Data from the Central Bank of Nigeria’s latest statistical bulletin has revealed that household consumption in Nigeria dropped from N45.41 trillion in 2023 to N31.12 trillion in 2024.
This represents a real decline of about N14.29 trillion or approximately 31 per cent year-on-year, indicating a major contraction in the volume of goods and services consumed by households.
The data signals that households are cutting back materially on what they can afford, not just paying more for the same items.
Household consumption at current prices rose from N146.69 trillion in 2023 to N173.01 trillion in 2024, an increase of about N26.31 trillion or nearly 18 per cent.

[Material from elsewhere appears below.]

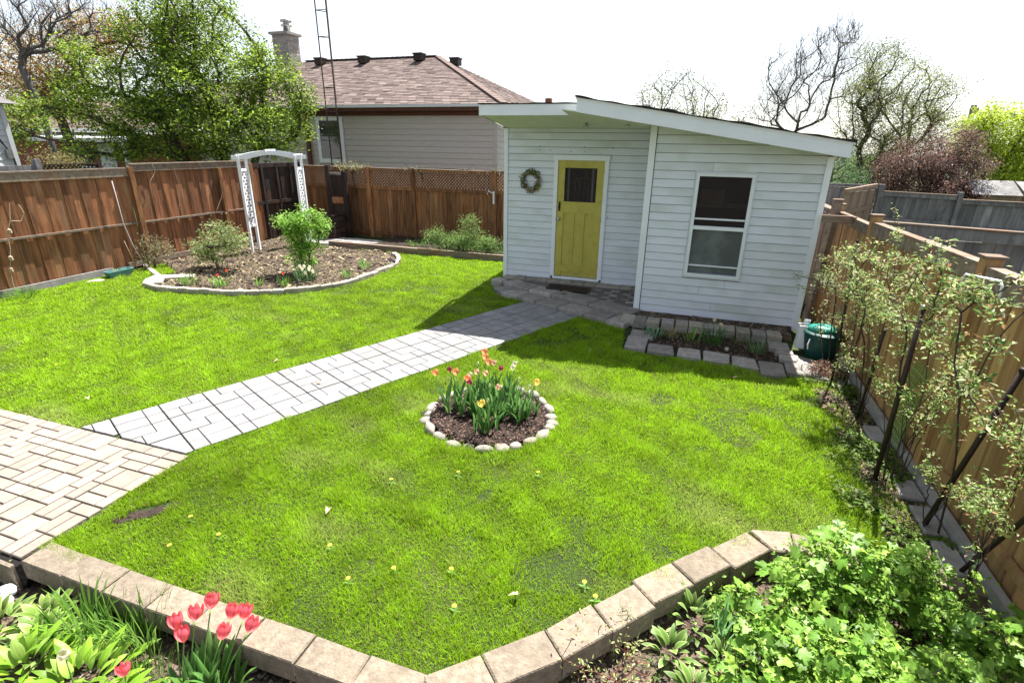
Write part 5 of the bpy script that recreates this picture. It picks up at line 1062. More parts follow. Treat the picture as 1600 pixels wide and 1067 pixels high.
# ------------------------------------------------------------ right side: rose, poles, bin
rose = [(4.75,-2.84,1.26,0.17,0.20),(4.75,-3.48,1.52,0.15,0.19),(4.75,-3.80,1.17,0.20,0.23),(4.75,-3.61,1.80,0.08,0.10),(4.75,-4.41,1.49,0.20,0.23),(4.75,-4.74,1.18,0.19,0.19),(4.75,-5.03,1.46,0.17,0.20),(4.75,-4.95,1.68,0.15,0.12),(4.75,-5.44,1.66,0.15,0.13),(4.75,-5.56,1.42,0.17,0.17),(4.75,-5.75,1.78,0.13,0.13),(4.75,-5.98,1.56,0.15,0.16),(4.75,-6.02,1.74,0.09,0.13),(4.75,-5.70,1.11,0.15,0.15),(4.75,-6.03,1.30,0.12,0.12),(4.75,-6.30,1.26,0.09,0.12),(4.75,-5.36,1.04,0.10,0.17),(5.00,-4.85,1.84,0.13,0.04),(5.00,-4.27,1.76,0.15,0.05),(4.75,-6.23,1.46,0.09,0.09),(4.8,-5.9,.95,.12,.12),(4.6,-2.6,1.0,.2,.08)]
tree('climbing_rose', 'thorny climbing rose with small green leaves sprawling over the right fence', 'rose', [(4.90, -4.88, 0), (4.93, -4.83, 0), (5.0, -3.75, 0), (5.05, -5.5, 0), (4.9, -4.93, 0), (5.02, -3.7, 0)], [(4.8, -4.9, .8), (4.85, -4.5, .7), (4.9, -3.75, .6), (4.95, -5.6, .8), (4.8, -5.2, .7), (4.92, -3.4, .6)], rose, 90, 2600, .021, [(.28, .38, .10), (.42, .50, .19), (.14, .24, .05), (.50, .52, .28), (.10, .17, .04), (.24, .34, .09), (.12, .21, .05), (.32, .17, .07)], BARK, .0034, .16, .032, (1, .14, .002), power=.26, up=.9)
rc = thing('rose_canes', 'long arching leafy rose canes trained along the boards of the right fence', 'rose', (5.0, -4.8, 0))
random.seed(101); Lp = []; g = G()
def bez(a, b, c, t): return a * (1 - t) ** 2 + b * 2 * t * (1 - t) + c * t * t
for k in range(27):
    b0 = Vector(random.choice([(5.0, -4.9, 0), (5.02, -3.75, 0), (4.98, -5.45, 0), (4.95, -4.85, 0), (5.02, -6.0, 0), (5.02, -3.1, 0)])); d = random.uniform(.5, 1.6) * random.choice((-1, 1, -1)); H = random.uniform(.55, 1.75)
    if b0.y + d < -6.6: d = -.4
    if b0.y + d > -2.5: d = .4
    xq = random.uniform(4.78, 5.1); b1 = Vector((xq, b0.y + .15 * d, H * 1.1)); b2 = Vector((random.uniform(4.68, 5.08), b0.y + d, H * random.uniform(.75, 1.05))); n = 22
    P = [bez(b0, b1, b2, i / n) + Vector((random.uniform(-.008, .008), random.uniform(-.012, .012), random.uniform(-.008, .008))) for i in range(n + 1)]
    g.tube(P, [.0040 * (1 - .6 * i / n) for i in range(n + 1)], 5); L_ = (b2 - b0).length + H * .3; m = int(L_ / .036)
    for j in range(m):
        t = .36 + .64 * j / m
        if random.random() < .72: Lp.append(bez(b0, b1, b2, t) + Vector((random.uniform(-.05, .02), random.uniform(-.035, .035), random.uniform(-.02, .045))))
    for _ in range(3):
        t = random.uniform(.35, .95); q = bez(b0, b1, b2, t); e = q + Vector((random.uniform(-.12, .0), random.uniform(-.2, .2), random.uniform(-.05, .22))); g.tube([q, q.lerp(e, .5) + Vector((0, 0, .01)), e], .0022, 4)
        for w2 in (.4, .6, .8, 1.0): Lp.append(q.lerp(e, w2) + Vector((random.uniform(-.02, .02), random.uniform(-.02, .02), random.uniform(-.01, .02))))
props(part('canes', g.v, g.f, BARK, rc, True), kind='stuff')
Lq = np.repeat(np.array([tuple(v) for v in Lp]), 6, 0); Lq = Lq + rng.normal(0, .017, Lq.shape)
leaves('leaflets', Lq, .0135, [(.30, .42, .10), (.44, .54, .20), (.15, .27, .05), (.54, .58, .32), (.10, .18, .04), (.25, .38, .09), (.34, .20, .08)], LEAF, rc, 1.0, .5, shade=np.repeat(rng.uniform(.6, 1.35, len(Lp)), 6), origin=(5.0, -4.8, 0))['kind'] = 'stuff'
tree('young_rose', 'thin leggy rose beside the green bin at the shed corner', 'rose', [(4.95, -2.62, 0), (4.9, -2.68, 0)], [(4.85, -2.6, .7), (4.75, -2.4, .65)], [(4.85,-2.42,0.57,0.12,0.23),(4.85,-1.9,0.9,0.22,0.08),(4.82,-2.5,1.05,.1,.2),(4.7,-2.1,1.0,.25,.06)], 46, 700, .014, [(.30, .38, .16), (.40, .44, .24), (.2, .28, .08)], BARK, .003, .12, .03, power=.3, up=.9)
RL = leaf_mat('reddish_leaf', (1, 1, 1), .3)
tree('red_stem_plant', 'small dark plant with reddish dry leaves below the green bin', 'plant', [(4.86, -2.78, 0)], [(4.86, -2.78, .06)], [(4.88, -2.80, .10, .17, .07)], 40, 700, .016, [(.28, .12, .09), (.14, .05, .04), (.4, .3, .2), (.05, .03, .03)], BARK, .003, .05, .03)
def pole(lab, p, q, r, nm='garden_pole'):
    th = thing(nm, lab, 'pole', p, 'dark poles supporting the rose'); p, q = Vector(p), Vector(q); G().tube([p, q], r, 8).part('shaft', BLACKM, th, True); G().tube([q, q + (q - p).normalized() * .02], [r * 1.25, r * 1.1], 8).part('cap', METAL if 'tallest' in lab else BLACKM, th, True)
pole('tallest dark metal pole standing upright in front of the rose', (4.84, -4.89, 0), (4.82, -4.88, 1.42), .019)
pole('slim black pole left of the tallest one by the right fence', (4.97, -3.8, 0), (4.98, -3.85, .93), .012)
pole('thick grey pole leaning on the fence right of the rose stems', (4.99, -5.42, 0), (5.10, -5.60, 1.28), .017)
pole('dark pole leaning at the right picture edge near the block wall', (5.04, -5.84, 0), (5.10, -6.25, 1.0), .013)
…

The steep fall in real household spending is consistent with the sustained double-digit inflation that characterised the year. Nigeria’s headline inflation rate began 2024 at 29.90 per cent in January, up from around 28.9 per cent in December 2023, reflecting continued pressure on prices early in the year.
Throughout 2024, inflation climbed further, with official data showing it reached around 34.80 per cent in December 2024, one of the highest annual rates in the decade.
The year-on-year inflation acceleration over 2024 was driven by persistent increases in food and other essential prices and was marginally higher at the end of the year compared with November.
The persistent high inflation through 2024 compounded the cost-of-living squeeze on Nigerian households.